Barry Jenkins accepts Best Picture for Moonlight.
Mark Ralston / AFP / Getty Images
The way that Moonlight and La La Land were placed in grand opposition over the course of awards season created a compelling narrative that burdened both movies with roles that were, in different ways, unfair to them. Being presented as the important, political urgent one has meant that Moonlight’s incredible aesthetics have frequently been overlooked or treated as secondary in the conversation. And La La Land — which out of awards context plays like a slight, winsome ode to a semiretired genre — got crushed under the burdens of being the overpraised representative of white supremacy.
La La Land was not the active villain of the Oscars, but it sure seemed poised, until that incredible final inning defeat, to benefit from an unjust and racist status quo. And while art doesn’t have an obligation to put real-world relevance front and center, that doesn’t mean that the melancholy dreaminess of Damien Chazelle’s musical is neutral. It felt like a “no comment” in a year that has really, really demanded a comment. Whereas Moonlight’s every choice is a statement — not just in the story it tells, but in the ways in which it envelops you in its experiences, the pain and the firework-bright moments of joy felt by its young protagonist. Its success is a milestone for representation at the Oscars, but it’s also a commemoration of remarkable artistry and depth. It’s a development destined to give a boost to a movie that could use it, that’s still only been seen by a small fraction of the country when it should be enjoyed by the widest possible audience.
What Moonlight isn’t is a sure sign of greater shifts in the industry or at awards shows: The Oscars have made steps forward in terms of diversity and recognizing artistic daring before, and followed them with steps back. The Academy Awards remain a window into how Hollywood sees itself and how it’d like to be seen, two things that are sometimes directly at odds. Because, no matter how many easy digs Jimmy Kimmel managed to slip in (or tweet) at the current administration last night, the self-assured progressivism that so much of the film industry takes for granted has been very slow to manifest in the choices that industry has made about whose stories get told and who gets to tell them. Studies from University of Southern California, Annenberg’s Media, Diversity & Social Change Initiative have not only laid bare damning statistics about who’s directing and appearing on screen in the biggest movies; they’ve also showcased how little those stats have been improving.
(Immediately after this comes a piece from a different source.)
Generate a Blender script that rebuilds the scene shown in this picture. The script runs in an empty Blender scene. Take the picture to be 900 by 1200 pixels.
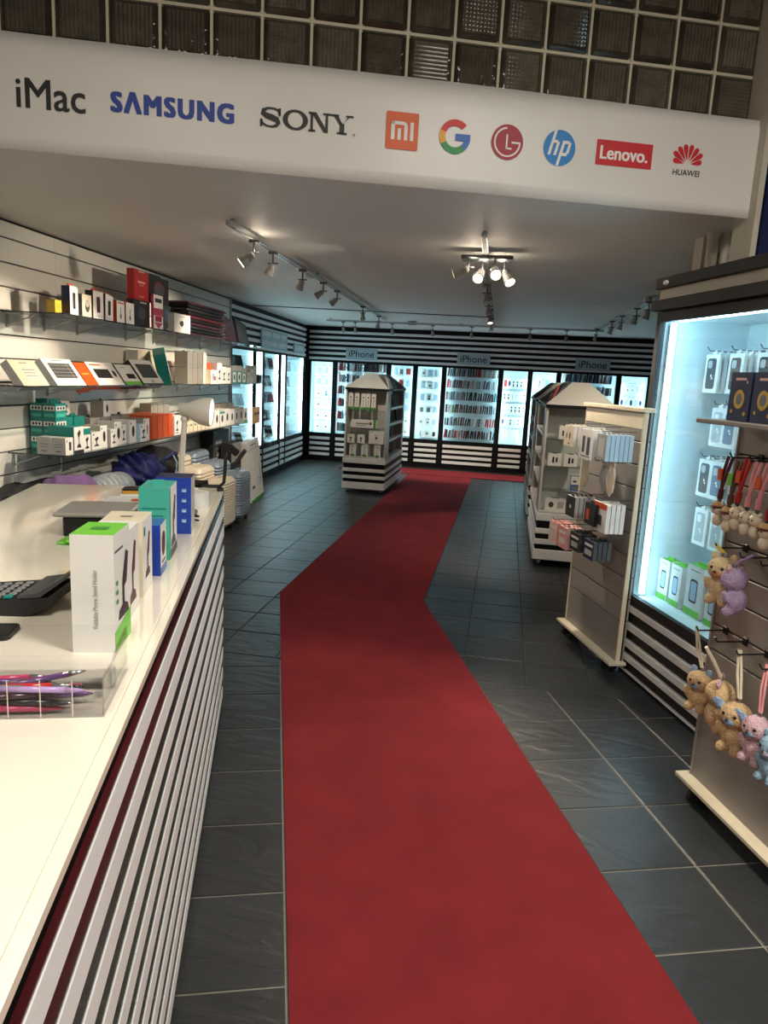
import bpy, bmesh, math, random
from mathutils import Vector, Matrix, Euler
random.seed(7)
R = math.radians
scene = bpy.context.scene
col = scene.collection
# ------------------------------------------------------------------ camera
PITCH, ROLL, YAW = R(10.788), R(2.9407), R(9.23695)
cam_d = bpy.data.cameras.new('camera'); cam = bpy.data.objects.new('camera', cam_d); col.objects.link(cam)
cam_d.sensor_fit = 'VERTICAL'; cam_d.sensor_height = 36.0; cam_d.lens = 830.07 / 1200 * 36.0
cam_d.clip_start = 0.05; cam_d.clip_end = 60
_fw = Vector((0, math.cos(PITCH), -math.sin(PITCH))); _up = Vector((0, math.sin(PITCH), math.cos(PITCH))); _ri = Vector((1, 0, 0))
_r = _ri * math.cos(ROLL) + _up * math.sin(ROLL); _u = -_ri * math.sin(ROLL) + _up * math.cos(ROLL)
_Z = Matrix.Rotation(YAW, 3, 'Z')
_r, _u, _f = _Z @ _r, _Z @ _u, _Z @ _fw
cam.matrix_world = Matrix(((_r.x, _u.x, -_f.x, 0), (_r.y, _u.y, -_f.y, 0), (_r.z, _u.z, -_f.z, 1.52), (0, 0, 0, 1)))
scene.camera = cam
# ------------------------------------------------------------------ world, exposure
scene.view_settings.view_transform = 'Standard'
scene.view_settings.look = 'None'
scene.view_settings.gamma = 1.0
scene.view_settings.exposure = 0.65
scene.view_settings.use_curve_mapping = False
world = bpy.data.worlds.new('world'); scene.world = world; world.use_nodes = True
world.node_tree.nodes['Background'].inputs[0].default_value = (0.75, 0.85, 1.0, 1)
world.node_tree.nodes['Background'].inputs[1].default_value = 0.04
# strengths of the shop's lamps
TUBE = 19.0          # cool tubes inside the glass cabinets
SPOT = 70.0         # lit heads on the ceiling tracks (W)
HALL = 50.0         # entrance hall ceiling lamps (W)
COOL = (0.62, 0.93, 1.0); WARM = (1.0, 0.84, 0.64); NEUT = (1.0, 0.945, 0.85)
# ------------------------------------------------------------------ frames: F room, N entrance (turned), W shelf wall
A_N = R(18.39065); A_W = math.atan(0.058)
def fF(x, y, z=0): return Vector((x, y, z))
def fN(x, y, z=0):
    c, s = math.cos(A_N), math.sin(A_N); return Vector((x * c - y * s, x * s + y * c, z))
def fW(n, u, z=0):   # n: out of the shelf wall, u: along it
    c, s = math.cos(A_W), math.sin(A_W); return Vector((-3.02 + n * c - u * s, 4.0 + n * s + u * c, z))
FR = {'F': (fF, 0.0), 'N': (fN, A_N), 'W': (fW, A_W)}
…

Mahershala Ali accepts the Best Supporting Actor Oscar for Moonlight.
Mark Ralston / AFP / Getty Images
The trouble with attaching meaning to the Oscars is that they are, in the end, only a highly selective, imperfect, subjective reflection of what’s actually happened in a cinematic year. Moonlight was always going to be one of 2016’s most significant films — getting the big award doesn’t change that, but just confirms what everyone already knew.
What will actually be significant is what comes next, for the cast and crew of Moonlight and for so many other actors and filmmakers, in terms of what’s funded and who’s put on screen. The Academy Awards aren’t a re-legislation of the larger battle for America’s soul — they’re another temperature check, an evening in which Mahershala Ali could have a historic moment as the first Muslim actor to win an Oscar, give a beautiful, heartfelt speech, and still have to smile through Kimmel making multiple dumb cracks about his name. Not matter how good the movies may be, it’s still Trump’s America we’re living in.